Submitted by Mathieu Mundviller on
Des maux illisibles est une œuvre documentaire considérée comme un essai interactif qui dresse le portrait de l’analphabétisme au Québec à travers les témoignages de trois analphabètes: un jeune décrocheur de 18 ans, une femme de 52 ans à la recherche d’un emploi et une femme de 42 ans ayant des problèmes de santé. Ainsi, trois aspects importants de la société québécoise sont examinés à travers l'expérience d’analphabètes: l’éducation, le travail et la santé. Tous les éléments textuels de l’œuvre – à l’exception des textes dans les sections informatives («À propos», «Sources», etc.) – apparaissent avec leurs lettres mélangées («ua lavartia» plutôt qu’«au travail» par exemple) afin d'illustrer la réalité des personnes représentées dans le documentaire. Au passage de la souris sur ces mots, les lettres se réorganisent jusqu'à un ordre lisible.

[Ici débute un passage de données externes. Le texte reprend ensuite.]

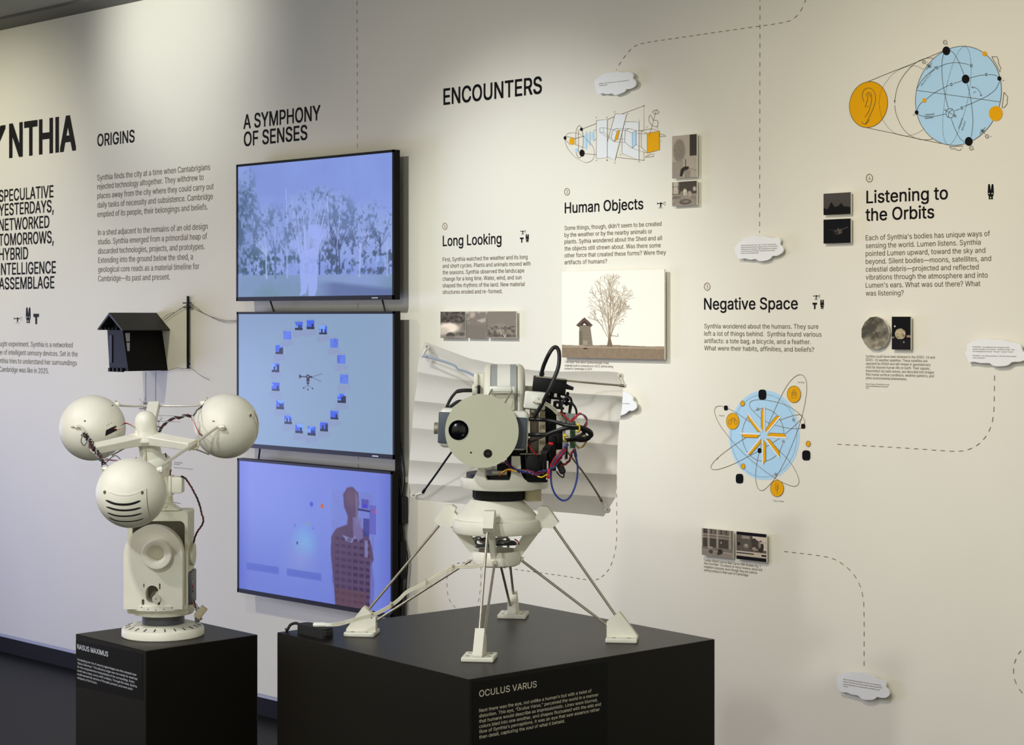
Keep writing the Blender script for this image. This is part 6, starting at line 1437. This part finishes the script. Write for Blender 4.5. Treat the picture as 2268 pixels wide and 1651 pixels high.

Sur la page principale de l’œuvre, on accède aux témoignages en cliquant sur l’une des trois sections présentées: «À l’école», «Au travail» et «Chez le médecin». Le clic mène à une question sur l’analphabétisme. L'internaute doit décider si l'énoncé est vrai ou faux. La réponse choisie n’affecte pas la suite de l’œuvre, mais l’internaute saura s’il a eu la bonne réponse en écoutant le témoignage associé. Celui-ci est constitué d’un photomontage du quotidien de la personne interviewée et de son témoignage en fond sonore.
L'onglet «Analphabétisme» dresse un portrait statistique et répond aux questions que pourrait avoir l'internaute sur le sujet. Les concepteurs ont fait un travail de recherche exhaustif en décrivant les niveaux d'analphabétisme, en traitant brièvement des enjeux selon les trois axes de l'éducation, du travail et de la santé, et en exposant les faits sur cette réalité au Québec. Un sujet tabou qui manque beaucoup de visibilité devient alors éclairé et appuyé par des sources fiables. Les internautes ne pourront ainsi plus douter de la gravité de la situation au Québec.
Selon un article publié dans le Devoir en 2011, les systèmes d'éducation et d'économie sont la cause et la solution à la crise: «La valeur de l'éducation n'est pas très forte au Québec, estime [Maryse] Perreault [p.-d.g. de la Fondation pour l’alphabétisation]. C'est l'héritage d'une société basée sur l'extraction des matières premières. Mais l'économie est en profonde mutation et on ne peut pas parler d'analphabétisme comme on en parlait il y a 25 ans» (Roulot-Ganzmann, 2011). Quatre ans après ce constat, les choses ne semblent pas avoir changé. Logiquement, les programmes gouvernementaux devraient injecter dans les programmes sociaux, notamment l'éducation, afin de corriger ce problème aberrant qui se déroule au XXIe siècle en Amérique du Nord. Depuis le dépôt du budget du premier ministre du Québec Philippe Couillard en avril 2015, ce sont plutôt des coupes que l'on annonce pour le système d'éducation et de la santé. Tel que publié dans l'article de l'économiste François Delorme, «[e]n tenant compte de l’inflation, le financement de l’éducation sera de -1,2 % en 2015-2016. Les universités devront subir de nouvelles compressions de plus de 100 millions de dollars qui s’ajoutent aux coupes précédentes de 200 millions» (Delorme, 2015). C'est à croire que le projet Des maux illisibles ne s'est pas rendu aux yeux et aux oreilles de M. Couillard... C'est grâce à des campagnes de sensibilisation sur le sujet qu'on fera ébranler les choses, mais sans des actions concrètes de la part des organismes sociaux et du gouvernement, l'analphabétisme alarmant au Québec ne se réglera pas de si tôt.
Des maux illisibles est issu d'un partenariat entre Le Devoir et ONF/Interactif qui s'associent afin de traiter de façon complémentaire des sujets qui touchent leurs domaines respectifs. Le pendant du projet pour Le Devoir a été la publication d'un cahier spécial en 2012 sur l'analphabétisme; l'équivalent en ligne, incluant des articles et l'essai interactif de l'ONF, se retrouve ici. Des maux illisibles fait parti du cycle de dix collaborations entre ces deux organisations publiées entre 2011 et 2013 qui traitent de sujets allant du Festival Western de St-Tite jusqu'à l'avenir des clubs vidéo.